Le deuxième axe concerne l’organisation politique et sociale des différentes sociétés oasiennes. L’objectif est, d’un côté, de penser les organisations de peuplement et les formes d’exercice de pouvoir, notamment par la fabrique de structures institutionnelles à l’échelle locale (Warscheid, 2017), de l’autre, de sonder les relations que les régions oasiennes entretiennent entre elles mais aussi avec des acteurs politiques externes (méditerranéens et sub-sahariens principalement), qu’il s’agisse d’États ou de confédérations tribales (Cleaveland, 2002 ; Hassen, 1999 ; Amara, 2003). Ce thème sera aussi l’occasion de questionner le poids de ces interlocuteurs extérieurs dans la structuration politique et économique de ces archipels sahariens et dans l’émergence des grandes formations politiques sahariennes (Grémont, 2010) telles que l’Empire almoravide, le royaume de Ghāna ou les sultanats de Mālī, de Kānem ou de Borno.

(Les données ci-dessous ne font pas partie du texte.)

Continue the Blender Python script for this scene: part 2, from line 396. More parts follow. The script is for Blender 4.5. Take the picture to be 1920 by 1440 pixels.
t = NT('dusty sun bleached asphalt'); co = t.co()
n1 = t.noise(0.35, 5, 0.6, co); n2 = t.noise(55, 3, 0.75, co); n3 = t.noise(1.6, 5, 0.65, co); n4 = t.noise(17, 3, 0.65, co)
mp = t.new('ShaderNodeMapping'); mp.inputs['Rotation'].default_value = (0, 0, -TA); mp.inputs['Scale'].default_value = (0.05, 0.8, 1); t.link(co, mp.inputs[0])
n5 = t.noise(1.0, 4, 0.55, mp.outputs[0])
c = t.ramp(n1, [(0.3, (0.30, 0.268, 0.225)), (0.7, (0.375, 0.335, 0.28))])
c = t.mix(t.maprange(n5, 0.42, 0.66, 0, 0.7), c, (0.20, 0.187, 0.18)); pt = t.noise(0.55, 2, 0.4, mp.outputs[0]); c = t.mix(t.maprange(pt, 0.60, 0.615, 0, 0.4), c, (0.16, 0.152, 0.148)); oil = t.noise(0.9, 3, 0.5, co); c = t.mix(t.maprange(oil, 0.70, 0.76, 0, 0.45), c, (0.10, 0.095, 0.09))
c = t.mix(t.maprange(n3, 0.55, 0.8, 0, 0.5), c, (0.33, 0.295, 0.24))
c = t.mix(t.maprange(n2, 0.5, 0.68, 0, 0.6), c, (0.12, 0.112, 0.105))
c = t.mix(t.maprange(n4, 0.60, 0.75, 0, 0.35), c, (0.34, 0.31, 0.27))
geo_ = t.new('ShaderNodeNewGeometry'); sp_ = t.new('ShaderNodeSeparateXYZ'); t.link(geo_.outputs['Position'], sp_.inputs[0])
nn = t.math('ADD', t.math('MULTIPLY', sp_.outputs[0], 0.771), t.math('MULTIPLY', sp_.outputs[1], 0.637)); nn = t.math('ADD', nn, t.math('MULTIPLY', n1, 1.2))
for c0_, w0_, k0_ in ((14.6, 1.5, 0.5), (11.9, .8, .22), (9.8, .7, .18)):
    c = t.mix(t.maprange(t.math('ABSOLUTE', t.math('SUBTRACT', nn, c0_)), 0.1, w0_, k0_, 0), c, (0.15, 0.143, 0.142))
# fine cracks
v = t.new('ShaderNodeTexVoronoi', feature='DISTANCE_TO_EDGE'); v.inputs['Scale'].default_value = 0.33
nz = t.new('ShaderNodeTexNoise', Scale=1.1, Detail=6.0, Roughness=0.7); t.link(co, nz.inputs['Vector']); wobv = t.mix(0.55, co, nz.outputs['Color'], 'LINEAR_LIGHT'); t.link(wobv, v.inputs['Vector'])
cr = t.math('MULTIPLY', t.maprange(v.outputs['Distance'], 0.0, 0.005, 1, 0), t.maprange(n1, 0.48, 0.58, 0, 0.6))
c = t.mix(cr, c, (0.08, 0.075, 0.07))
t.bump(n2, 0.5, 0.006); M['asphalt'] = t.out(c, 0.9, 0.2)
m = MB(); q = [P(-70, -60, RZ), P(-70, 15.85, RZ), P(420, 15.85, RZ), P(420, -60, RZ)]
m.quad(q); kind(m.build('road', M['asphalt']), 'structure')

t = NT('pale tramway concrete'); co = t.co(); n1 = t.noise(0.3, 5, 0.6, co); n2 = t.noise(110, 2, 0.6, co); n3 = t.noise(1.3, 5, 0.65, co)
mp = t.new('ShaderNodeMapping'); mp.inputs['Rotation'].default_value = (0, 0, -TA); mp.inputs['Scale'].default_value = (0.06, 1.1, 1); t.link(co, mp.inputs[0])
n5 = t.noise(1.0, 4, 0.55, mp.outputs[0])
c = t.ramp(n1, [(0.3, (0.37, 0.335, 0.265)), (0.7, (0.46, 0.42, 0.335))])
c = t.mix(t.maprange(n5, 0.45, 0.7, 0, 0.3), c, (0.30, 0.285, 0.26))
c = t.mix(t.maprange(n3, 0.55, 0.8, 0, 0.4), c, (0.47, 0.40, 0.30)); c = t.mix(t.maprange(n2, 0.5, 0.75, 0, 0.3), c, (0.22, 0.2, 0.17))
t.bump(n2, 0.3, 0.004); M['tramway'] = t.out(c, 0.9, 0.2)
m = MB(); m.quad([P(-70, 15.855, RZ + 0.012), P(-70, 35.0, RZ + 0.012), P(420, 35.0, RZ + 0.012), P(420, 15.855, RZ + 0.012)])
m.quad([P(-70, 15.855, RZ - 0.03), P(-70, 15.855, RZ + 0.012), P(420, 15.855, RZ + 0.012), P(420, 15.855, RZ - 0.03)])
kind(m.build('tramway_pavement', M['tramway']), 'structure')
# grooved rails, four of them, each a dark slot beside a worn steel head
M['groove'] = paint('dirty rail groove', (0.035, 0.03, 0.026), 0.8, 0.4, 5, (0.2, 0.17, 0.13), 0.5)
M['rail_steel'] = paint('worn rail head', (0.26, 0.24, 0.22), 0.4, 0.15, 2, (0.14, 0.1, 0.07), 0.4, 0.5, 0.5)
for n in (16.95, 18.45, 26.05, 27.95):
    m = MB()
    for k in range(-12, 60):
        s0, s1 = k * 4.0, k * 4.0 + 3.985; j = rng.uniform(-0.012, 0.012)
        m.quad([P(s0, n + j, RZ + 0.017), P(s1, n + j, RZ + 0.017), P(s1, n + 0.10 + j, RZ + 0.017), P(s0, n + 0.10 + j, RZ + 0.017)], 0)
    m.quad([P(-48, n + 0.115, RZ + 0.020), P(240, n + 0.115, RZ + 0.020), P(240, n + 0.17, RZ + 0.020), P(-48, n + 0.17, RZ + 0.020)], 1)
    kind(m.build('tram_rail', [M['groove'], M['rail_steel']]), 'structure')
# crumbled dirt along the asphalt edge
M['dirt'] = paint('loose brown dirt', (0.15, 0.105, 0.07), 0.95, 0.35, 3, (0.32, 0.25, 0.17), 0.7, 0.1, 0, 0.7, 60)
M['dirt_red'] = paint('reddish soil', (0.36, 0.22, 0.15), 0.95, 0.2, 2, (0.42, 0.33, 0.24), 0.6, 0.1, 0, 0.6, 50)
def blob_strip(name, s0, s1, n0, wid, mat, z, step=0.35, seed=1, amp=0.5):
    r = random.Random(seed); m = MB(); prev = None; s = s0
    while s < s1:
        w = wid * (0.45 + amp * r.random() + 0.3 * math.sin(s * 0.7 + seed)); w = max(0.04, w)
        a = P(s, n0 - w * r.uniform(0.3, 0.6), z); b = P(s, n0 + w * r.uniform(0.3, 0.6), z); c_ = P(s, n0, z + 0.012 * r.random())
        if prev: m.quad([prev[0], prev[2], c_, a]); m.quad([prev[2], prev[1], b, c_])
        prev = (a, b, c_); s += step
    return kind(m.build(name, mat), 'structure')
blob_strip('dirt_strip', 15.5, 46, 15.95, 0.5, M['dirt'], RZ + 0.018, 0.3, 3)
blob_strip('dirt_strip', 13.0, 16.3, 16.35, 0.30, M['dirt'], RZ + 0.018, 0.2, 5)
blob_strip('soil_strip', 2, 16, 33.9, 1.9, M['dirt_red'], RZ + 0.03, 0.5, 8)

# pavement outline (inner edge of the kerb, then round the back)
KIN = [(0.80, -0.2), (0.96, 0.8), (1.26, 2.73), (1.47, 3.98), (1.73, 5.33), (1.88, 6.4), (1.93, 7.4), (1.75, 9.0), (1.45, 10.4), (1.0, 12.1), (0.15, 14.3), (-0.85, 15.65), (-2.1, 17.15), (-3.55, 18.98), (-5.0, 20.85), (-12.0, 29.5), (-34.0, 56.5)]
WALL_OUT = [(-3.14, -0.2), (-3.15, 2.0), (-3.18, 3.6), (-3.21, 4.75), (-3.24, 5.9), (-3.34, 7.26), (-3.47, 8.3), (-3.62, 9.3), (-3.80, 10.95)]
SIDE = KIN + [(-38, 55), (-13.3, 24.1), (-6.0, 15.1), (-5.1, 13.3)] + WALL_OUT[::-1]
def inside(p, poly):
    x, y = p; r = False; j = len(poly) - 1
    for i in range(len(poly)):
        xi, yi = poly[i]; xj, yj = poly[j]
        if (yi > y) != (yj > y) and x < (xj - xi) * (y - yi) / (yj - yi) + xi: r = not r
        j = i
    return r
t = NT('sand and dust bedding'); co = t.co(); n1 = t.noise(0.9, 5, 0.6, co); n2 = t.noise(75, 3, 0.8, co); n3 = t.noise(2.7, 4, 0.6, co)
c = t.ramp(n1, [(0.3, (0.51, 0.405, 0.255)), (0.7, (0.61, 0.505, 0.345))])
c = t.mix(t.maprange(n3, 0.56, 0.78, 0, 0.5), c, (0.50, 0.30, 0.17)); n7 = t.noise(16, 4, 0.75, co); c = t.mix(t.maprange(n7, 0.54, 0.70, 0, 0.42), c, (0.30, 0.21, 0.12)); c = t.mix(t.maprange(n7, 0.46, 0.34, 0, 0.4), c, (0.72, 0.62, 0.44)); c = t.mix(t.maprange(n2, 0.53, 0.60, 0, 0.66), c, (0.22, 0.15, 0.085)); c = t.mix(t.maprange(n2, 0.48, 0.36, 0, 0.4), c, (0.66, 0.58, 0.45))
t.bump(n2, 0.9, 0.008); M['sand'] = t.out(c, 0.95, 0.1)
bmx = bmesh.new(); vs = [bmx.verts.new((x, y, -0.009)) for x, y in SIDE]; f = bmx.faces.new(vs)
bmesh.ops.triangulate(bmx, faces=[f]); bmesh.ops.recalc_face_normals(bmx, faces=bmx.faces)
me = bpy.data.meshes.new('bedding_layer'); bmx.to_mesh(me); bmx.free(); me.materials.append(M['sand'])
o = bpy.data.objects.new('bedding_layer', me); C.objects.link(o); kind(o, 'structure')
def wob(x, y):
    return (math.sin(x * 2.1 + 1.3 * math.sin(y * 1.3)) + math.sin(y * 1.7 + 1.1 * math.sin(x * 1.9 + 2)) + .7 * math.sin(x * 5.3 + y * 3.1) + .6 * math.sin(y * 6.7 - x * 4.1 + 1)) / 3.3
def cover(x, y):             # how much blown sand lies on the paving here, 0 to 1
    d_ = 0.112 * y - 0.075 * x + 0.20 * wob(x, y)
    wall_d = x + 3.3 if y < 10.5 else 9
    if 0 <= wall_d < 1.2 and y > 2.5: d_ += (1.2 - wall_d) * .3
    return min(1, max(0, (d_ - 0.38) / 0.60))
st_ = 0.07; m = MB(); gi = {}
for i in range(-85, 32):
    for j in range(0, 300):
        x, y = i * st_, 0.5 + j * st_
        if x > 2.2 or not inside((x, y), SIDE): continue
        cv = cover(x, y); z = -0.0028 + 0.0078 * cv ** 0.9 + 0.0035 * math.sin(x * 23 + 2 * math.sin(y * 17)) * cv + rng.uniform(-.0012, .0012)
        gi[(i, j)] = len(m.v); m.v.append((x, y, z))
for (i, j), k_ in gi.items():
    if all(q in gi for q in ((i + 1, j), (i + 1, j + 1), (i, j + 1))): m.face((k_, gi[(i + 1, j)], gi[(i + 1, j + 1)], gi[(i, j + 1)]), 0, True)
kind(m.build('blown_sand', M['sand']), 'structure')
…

Enfin, le troisième axe s’attache à une histoire de la production culturelle en milieu oasien, envisagée comme un processus d’appropriation créative de formes et de modèles allogènes par les populations locales, ou comme l’élaboration de modèles autochtones. Il s’agit d’interroger l’apparition de traditions littéraires (Rebstock, 2001 ; Hunwick, 2011 ; Steward, 2016) et la genèse d’une culture savante et religieuse musulmane (Osswald, 1993 ; Krätli & Lydon, 2011), mais aussi d’historiciser la culture matérielle oasienne, de l’artisanat à l’architecture (Vallat, 2014 ; Chekhab-Abudaya, 2016 ; Aillet, Gilotte, Cressier, 2017) et le domaine des savoirs et des savoir-faire sahariens, notamment agricoles, techniques, symboliques et artistiques (Capel, 2016b). Dans ce cadre, nous serons particulièrement sensibles aux approches qui thématisent l’interaction entre l’oralité et l’écriture.